S'il faut certes saluer cette mesure qui, selon le Conseil Constitutionnel, intervient « dans un but d'intérêt général, qui est d'améliorer, la compétitivité du sport professionnel français » (9), il est également légitime de s'interroger sur la cohérence de ce dispositif législatif à l'égard des principes juridiques existants. En effet à la lecture tant de la proposition de loi, fortement inspirée par le ministère des Sports, que des travaux parlementaires, il apparaît que « le régime des artistes interprètes constitue la référence juridique pertinente pour faire évoluer le régime du droit à l'image des sportifs pris collectivement » (10). En l'espèce la « référence pertinente » semble dévoyée par le législateur, qui n'a cherché dans le recours au régime des artistes interprètes et, par extension, celui des mannequins, qu'un habillage maladroit d'un allégement des charges des clubs professionnels pour, in fine, aboutir à la création d'un concept juridique sui generis aux contours flous. En effet, les articles L. 762-2 et L. 763-2 du Code du travail ne visent que la rémunération de l'exploitation de l'image personnelle de l'artiste interprète et du mannequin (11) et en aucun cas une quelconque image collective alors que, notamment en ce qui concerne les artistes interprètes, il n'est pas rare qu'ils contribuent, collectivement, à la création d'une œuvre.
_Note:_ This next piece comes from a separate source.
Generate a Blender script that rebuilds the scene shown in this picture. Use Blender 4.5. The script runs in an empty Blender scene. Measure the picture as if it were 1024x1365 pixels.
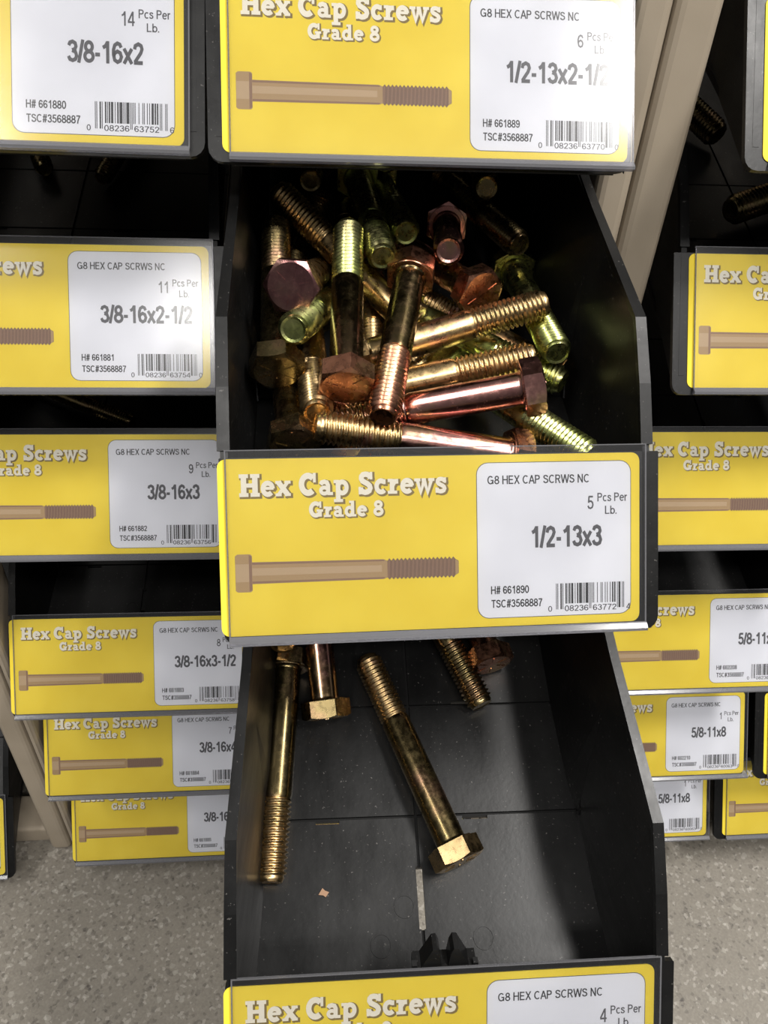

À cet égard, les modalités de détermination de la rémunération de l'artiste interprète et du mannequin non susceptible d'être assimilée à un salaire caractérisent d'autant plus cette individualisation qui « n'est en rien fonction du salaire reçu pour la production de son interprétation, exécution ou présentation, mais au contraire fonction du produit de la vente ou de l'exploitation dudit enregistrement ».
Le caractère aléatoire de la rémunération revenant à l'artiste interprète et au mannequin n'a d'ailleurs pas été repris par le législateur quant à la détermination de la rémunération de l'image collective du sportif. Bien au contraire, il apparaît que l'assiette d'exonération applicable à chaque joueur dépend exclusivement du montant brut total de sa rémunération (alinéa 5 de l'article L. 785-1 du Code du travail).
Enfin, la volonté des initiateurs de la loi de ne pas assujettir à la TVA les sommes perçues par les sportifs à ce titre, contredit l'application de la TVA au taux réduit de 5,5 % aux artistes interprètes sur les sommes rémunérant l'exploitation de leurs droits patrimoniaux.
N'eût-il pas été plus simple et respectueux des principes juridiques français de se contenter d'encadrer les conditions de rémunération de l'exploitation commerciale de l'image individuelle des sportifs par les clubs professionnels en leur appliquant, si tant est que cela soit justifié, le régime de l'artiste interprète et du mannequin ? Or l'absence de définition juridique de l'image collective de l'équipe à laquelle le sportif appartient sera source de controverses, tant lors des négociations des conventions collective pour chacune des disciplines concernées que lors de leur exploitation commerciale proprement dite.
Les juristes y gagneront en débat ce que les supporteurs y perdront en clarté, mais en toute hypothèse, nous y contribuerons tous car, selon l'article 6 de la loi n° 2004-1366 du 15 décembre 2004, « en application de l'article L. 131- 7 du Code de la sécurité sociale, les pertes de recettes liées à l'application de l'article L. 785-1 du Code du travail sont compensées intégralement par le budget de l'État aux régimes de sécurité sociale concernés ».